This new SPAZA release is the original motion picture soundtrack of the film UPRIZE!, but it serves a parallel function. Recorded in Yeoville, Johannesburg, during a three-day improvised scoring workshop in 2016, the recording is almost the underside of the film, which strikes a defiant pose both in the selection of speakers and in the tone of much of the archival footage.

The UPRISE! lineup:

Ariel Zamonsky – upright bass
Gontse Makhene – percussion and vocals
Malcolm Jiyane – vocals, piano & trombone
Nonku Phiri – vocals & FX

Recorded over three days in July of 2016 in an apartment in Johannesburg, the band watch documentary footage of the Soweto uprising while they played and improvised. I’m reminded of Miles Davis and his band who watched footage from Louis Malle’s Ascenseur pour l’échafaud while they played and improvised to create that soundtrack.
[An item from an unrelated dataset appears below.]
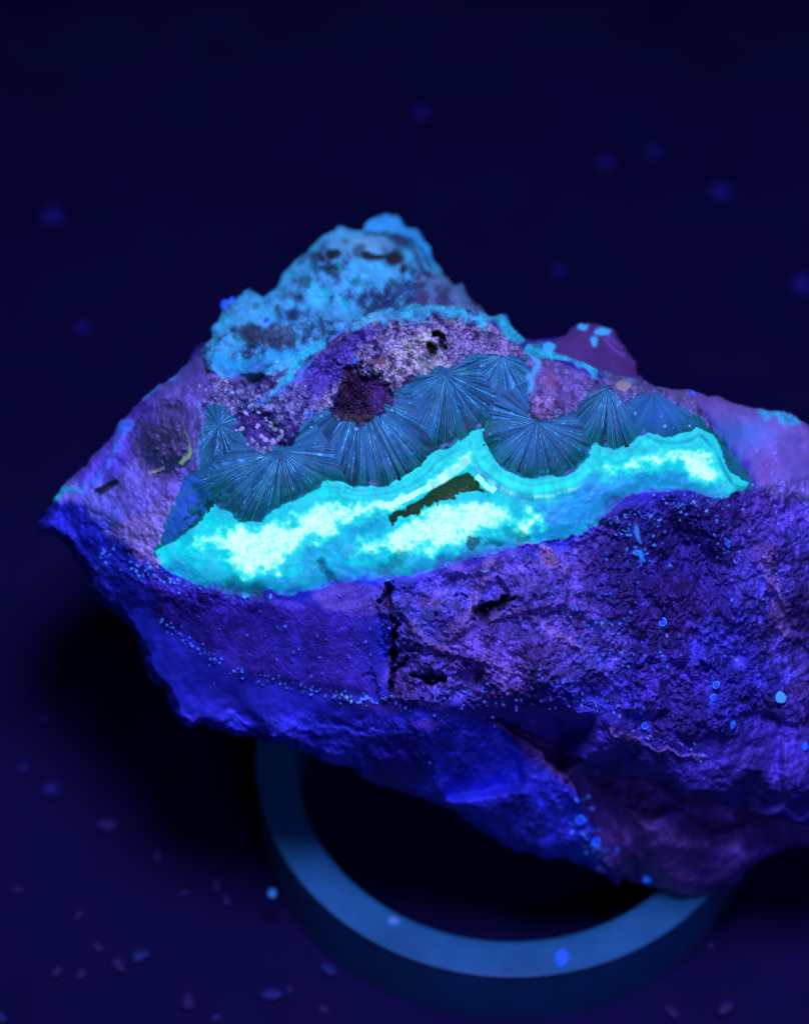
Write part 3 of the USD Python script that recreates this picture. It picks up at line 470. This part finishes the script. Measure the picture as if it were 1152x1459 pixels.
M_rock = vmat('rock', .50, .45, .35, 5200.0); M_crust = vmat('crust', .42, .5, .3, 6000.0); M_glow = vmat('fluorescent', .45, .35, .25, 5000.0); M_clear = vmat('clear_blades', .30, .18); M_sub = vmat('clear_crystal', .45, .12)
for k, name in names.items():
    sel = q & (reg[:-1, :-1] == k)
    if not sel.any(): continue
    a, b, c, d = idx[:-1, :-1][sel], idx[:-1, 1:][sel], idx[1:, 1:][sel], idx[1:, :-1][sel]
    f = np.concatenate([np.stack([a, d, c], -1), np.stack([a, c, b], -1)])
    u, inv = np.unique(f, return_inverse=True)
    mat = M_glow if k in (4, 5, 6, 10, 15) else M_sub if k == 3 else M_crust if k in (2, 8, 11, 16) else M_rock
    put(f'{SPEC}/{name}', pts.reshape(-1, 3)[u], inv.reshape(-1, 3), mat, ALB.reshape(-1, 3)[u], EMI.reshape(-1, 3)[u], nor.reshape(-1, 3)[u])

# ---- the body of the rock behind the skin, down to the ring
cs = 8; cxs, cys = np.arange(X0, X1, cs), np.arange(Y0, Y1, cs); CX, CY = np.meshgrid(cxs, cys)
cS = samp(S, CX, CY); cD = samp(ndi.maximum_filter(D, 9), CX, CY); cm = cS > 7
bt = 44 * np.sqrt(np.clip(cS / 190, 0, 1)) + 2 + 3 * fb(120, 91, 3, x=CX, y=CY)
front, back = P3(CX, CY, cD + 1.0), P3(CX, CY, cD + 2.0 + bt)
for p in (front, back): p[..., 2] = np.maximum(p[..., 2], (RING_H + .12) * MM)
hh, ww = CX.shape; ci = np.arange(hh * ww).reshape(hh, ww); cq = cm[:-1, :-1] & cm[1:, :-1] & cm[:-1, 1:] & cm[1:, 1:]
a, b, c, d = ci[:-1, :-1][cq], ci[:-1, 1:][cq], ci[1:, 1:][cq], ci[1:, :-1][cq]
ff = np.concatenate([np.stack([a, d, c], -1), np.stack([a, c, b], -1)])
e = np.concatenate([ff[:, [0, 1]], ff[:, [1, 2]], ff[:, [2, 0]]]); key = {tuple(x) for x in e.tolist()}
edg = np.array([x for x in key if (x[1], x[0]) not in key]); NB = hh * ww
side = np.concatenate([np.stack([edg[:, 1], edg[:, 0], edg[:, 0] + NB], -1), np.stack([edg[:, 1], edg[:, 0] + NB, edg[:, 1] + NB], -1)])
allf = np.concatenate([ff, ff[:, ::-1] + NB, side]); allv = np.concatenate([front.reshape(-1, 3), back.reshape(-1, 3)])
u, inv = np.unique(allf, return_inverse=True)
put(f'{SPEC}/rock_body', allv[u], inv.reshape(-1, 3), M_rock, body((56, 40, 150)), (0, 0, 0))

# ---- crystal sprays: every fan is a sheaf of thin blades
rs = random.Random(5)
NS = 18
def R_of(k, th, rmax, r0):
    a, b = FANS[k][:2]; r = np.arange(r0, rmax, 1.5); x, y = a + r * np.cos(th), b + r * np.sin(th)
    bad = (samp(fan, x, y) < 1) | (samp(fid.astype(float), x, y, 0) != k)
    bad[:max(1, int(4 / 1.5))] = False
    i = np.argmax(bad) if bad.any() else len(r) - 1
    return r[i]
SPAN = [(-12, 185, 170), (-35, 178, 140), (0, 180, 90), (-178, 182, 170), (30, 172, 110), None, (-8, 205, 120), (-90, 200, 60), None]
for k, spn in enumerate(SPAN):
    if spn is None: continue
    a, b, _, r0 = FANS[k]; t0, t1, n = spn; V, F, A, E = [], [], [], []
    th = np.radians(t0)
    lay = np.random.default_rng(300 + k).uniform(0, 1, 64)
    while th < np.radians(t1):
        wdeg = math.radians((t1 - t0) / n) * rs.choice([.6, .8, 1.2, 1.8, 2.6, 3.4]); thm = th + wdeg / 2; th += wdeg * rs.uniform(.6, .95)
        rin = r0 * rs.uniform(.8, 1.2) + (rs.uniform(0, 45) if rs.random() < .4 else 0)
        rout = R_of(k, thm, 190, max(rin, 3))
        if rout - rin < 10: continue
        if rs.random() < .45: rout = rin + (rout - rin) * rs.uniform(.35, .95)
        r = np.linspace(rin, rout - 1, NS); tone_ = rs.choice([.3, .5, .7, .8, .9, 1.0, 1.15, 1.4]); hi = rs.uniform(.02, .11)
        lead = rs.random() < .26
        if lead: wdeg = min(wdeg, rs.uniform(.9, 1.7) / max(rout, 40)); hi = .16; tone_ = 1.0
        off = rs.uniform(.2, .8); base = sum(len(v) for v in V); tint = rs.uniform(-.25, .25)
        for s_, (frac, lift) in enumerate(((0, -.06), (off, hi), (1, -.06))):
            t = thm + (frac - .5) * wdeg
            x, y = a + r * np.cos(t), b + r * np.sin(t)
            V.append(P3(x, y, samp(D, x, y) - lift * np.minimum(1, r / 22) * (1 - .6 * (np.arange(NS) / (NS - 1)) ** 3)))
            tl = np.exp(-(np.clip(-samp(band, x, y), 0, 70) / 25.0) ** 2.4)[:, None]
            seg = (.72 + .5 * lay[(r / 5).astype(int) % 64])[:, None] * np.array([rs.uniform(.75, 1.2) for _ in range(NS)])[:, None]
            arc = np.array([1.0 + (rs.uniform(.6, 2.0) if rs.random() < .09 else -.25 * (rs.random() < .15)) for _ in range(NS)])[:, None]
            near = np.clip(1 - (r - r0) / 75.0, 0, 1)[:, None]
            col = (lin((26, 86, 146)) * (1 - near) + lin((58, 126, 206)) * near) * (1 - tl) + lin((0, 82, 94)) * tl
            col = col * np.array([1, 1 + tint * .5, 1 + tint]) * tone_ * seg * arc
            if lead: col = (lin((92, 164, 226)) * (1 - tl) + lin((30, 146, 164)) * tl) * seg * rs.uniform(.3, 1.0) * np.array([[1.0] if rs.random() < .72 else [.35] for _ in range(NS)])
            if k == 0: col = col * np.clip(1.3 - .8 * (r - rin) / max(rout - rin, 1), .45, 1.3)[:, None]
            E.append(col * 1.05); A.append(np.array([.02, .08, .10]) * min(tone_, 1.2) * (1 - .5 * tl))
        for j in range(NS - 1):
            o, m_, w_ = base + j, base + NS + j, base + 2 * NS + j
            F += [(o, o + 1, m_ + 1), (o, m_ + 1, m_), (m_, m_ + 1, w_ + 1), (m_, w_ + 1, w_)]
    tag(put(f'{SPEC}/{num("crystal_spray")}', np.concatenate(V), F, M_clear, np.concatenate(A), np.concatenate(E)), kind='stuff')
# ---- blocky ends of the layered band, each a little prism
LINES = [([(548,724),(569,720),(590,709),(608,699),(634,684),(655,671),(671,657)], 11, 0), ([(676,680),(690,694),(703,704),(722,712),(745,716),(768,717),(790,713),(812,701),(828,690)], 10, 1)]
for line, wid, kk in LINES:
    L = LineString(line); s = 0
    while s < L.length - 4 and not (kk and s > 34):
        ln = rs.uniform(6, 15); p, p2 = L.interpolate(s), L.interpolate(min(s + ln, L.length)); s += ln + (.6 if kk == 0 else .15)
        t = np.array([p2.x - p.x, p2.y - p.y]); t /= np.linalg.norm(t) + 1e-9; nrm = np.array([t[1], -t[0]])      # towards the sprays
        w0, w1 = rs.uniform(-2.5, .5), rs.uniform(.55, 1.0) * wid
        q4 = [np.array([p.x, p.y]) + nrm * w0, np.array([p2.x, p2.y]) + nrm * (w0 + rs.uniform(-.5, .5)), np.array([p2.x, p2.y]) + nrm * w1, np.array([p.x, p.y]) + nrm * (w1 + rs.uniform(-1, 1))]
        c4 = np.mean(q4, 0); dep = float(samp(D, c4[0], c4[1])[0])
        top, bot = dep - rs.uniform(.15, .45), dep + .7
        v = [P3(*x_, top) for x_ in (np.array(q4) * .9 + c4 * .1)] + [P3(*x_, top + .12) for x_ in q4] + [P3(*x_, bot) for x_ in q4]
        f = [(0, 2, 1), (0, 3, 2)]
        for o in (0, 4):
            for j in range(4): n_ = (j + 1) % 4; f += [(o + j, o + n_, o + 4 + n_), (o + j, o + 4 + n_, o + 4 + j)]
        br = rs.random(); col = lin((150, 248, 240) if kk == 0 else (84, 238, 236)) * rs.uniform(.8, 1.0) if (br < .75 if kk == 0 else s < 36 and br < .9) else lin((0, 196, 218)) * rs.uniform(.9, 1.04)
        put(f'{SPEC}/{num("growth_block")}', v, f, M_glow, body((120, 180, 220)), col)

# ------------------------------------------------------------------ dust
def blob(seed, squash=(1, 1, .6)):
    m = trimesh.creation.icosphere(2, 1.0); v = np.array(m.vertices); r = np.random.default_rng(seed)
    w = r.normal(size=(6, 3)); v = v * (1 + .16 * np.sin(v @ w.T * 1.6 + r.uniform(0, 6, 6)).sum(1) / 2.4)[:, None] * np.array(squash)
    return v, np.array(m.faces)
M_dust = vmat('dust', .6, .3)
def dust(name, p, r, alb, emi, label, cat, group, seed, squash=(1, 1, .6)):
    v, f = blob(seed, squash); a = seed * 1.7; R = np.array([[math.cos(a), -math.sin(a), 0], [math.sin(a), math.cos(a), 0], [0, 0, 1]])
    v = v @ R.T * r; v = v + np.asarray(p) + ([0, 0, -v[:, 2].min()] if name == 'dust_speck' else 0)
    tag(put('/World/' + num(name), v * MM, f, M_dust, alb, emi), label, cat, group)
TAB = [(74,316,1.5,0),(1025,281,1.5,0),(601,166,1.2,0),(1143,414,1.4,0),(930,222,1.1,0),(120,470,.9,0),(795,390,.9,0),(690,640,.8,0),(862,235,1.0,0),
       (33,1096,.6,1),(73,1130,1.0,1),(152,1180,1.15,2),(225,1222,.6,2),(24,1270,.6,2),(308,1264,.6,2),(262,1275,.5,2),(322,1284,.6,2),(200,1365,.9,3),(168,1378,.8,2),(80,1388,.7,2),(140,1352,.6,2),(116,1390,.6,2),(468,1385,.8,3),(412,1411,.5,2),(388,1420,1.0,3),(268,1432,.9,2),(308,1452,.5,3),(2,1452,.6,3),(62,1026,.5,1),(1012,1350,.5,2),(1034,1440,.9,2),(958,1446,.8,2),(112,1306,.5,2),(460,1440,.5,2)]
WHERE = ['large pale blue blurred speck on the table left of the cyan knob', 'large violet-blue blurred speck at the upper right above the rosy crystal', 'faint blurred speck straight above the cyan knob near the top of the picture', 'blurred blue speck cut by the right edge high on the table', 'faint blurred speck on the upper right, between the top edge and the rosy crystal', 'faint blurred speck close to the left shoulder of the mineral', 'faint blurred speck just above the rosy crystal', '', 'second faint blurred speck on the upper right, nearer the middle',
 'small dim blue speck at the left edge below the mineral tip, upper of a pair', 'brighter violet-blue speck at the left edge below the mineral tip, lower of a pair', 'long pale violet crumb on the table between the left edge and the ring', 'dim violet crumb right of the long pale crumb', 'dim violet crumb at the far left edge, halfway down the ring', 'pinkish crumb just left of the ring wall, upper of three', 'tiny crumb just left of the ring wall, leftmost of three', 'tiny crumb just left of the ring wall, nearest the wall of three', 'bright bluish tuft at the lower left, right one of a pair', 'dim bluish tuft at the lower left, left one of a pair', 'dim violet crumb at the lower left, leftmost of its row', 'dim violet crumb at the lower left, above its row', 'dim violet crumb at the lower left, second of its row', 'blue tuft on the table just below the ring wall, left of its front', 'small pinkish crumb right of the blue fibre tuft at the bottom', 'long blue fibre tuft at the bottom below the left part of the ring', 'pink-violet crumb at the bottom edge left of the blue fibre tuft', 'small blue tuft at the bottom edge, between two crumbs', 'blue tuft cut by the bottom left corner', 'tiny dim speck left of the mineral, level with its lower facet', 'small violet crumb right of the ring, below the mineral tip', 'violet crumb in the bottom right corner, right of two', 'violet crumb in the bottom right corner, left of two', 'tiny dim crumb at the left, low on the table', 'tiny crumb at the bottom edge below the ring front']
for i, (x, y, r, k) in enumerate(TAB):
    if not WHERE[i]: continue
    p = on_plane(x, y, 0)
    c = [body((30, 24, 150)), body((34, 32, 150)), body((48, 34, 128)), body((32, 44, 150))][k] * (1.5 if k == 0 else 1)
    dust('dust_speck', p, r, np.clip(c * .5, 0, .9), (0, 0, .004), WHERE[i], 'dust', None, i, (1.2, .75, .5) if k in (2, 3) else (1, 1, .6))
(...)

UPRISE! is a powerful musically broad beautiful joyous yet mournful and moving record that certainly stands as a work of art on its own terms. Generally classified as jazz, I suggest discarding that genre limitation because it doesn’t fit the scope of UPRISE!. Instead, give the full album a listen and let its vocals, music, and sampled voices tell you its story.

From the opening of the track, “The Black Consciousness Movement”: There is no greater force in this whole world than an idea whose time has arrived.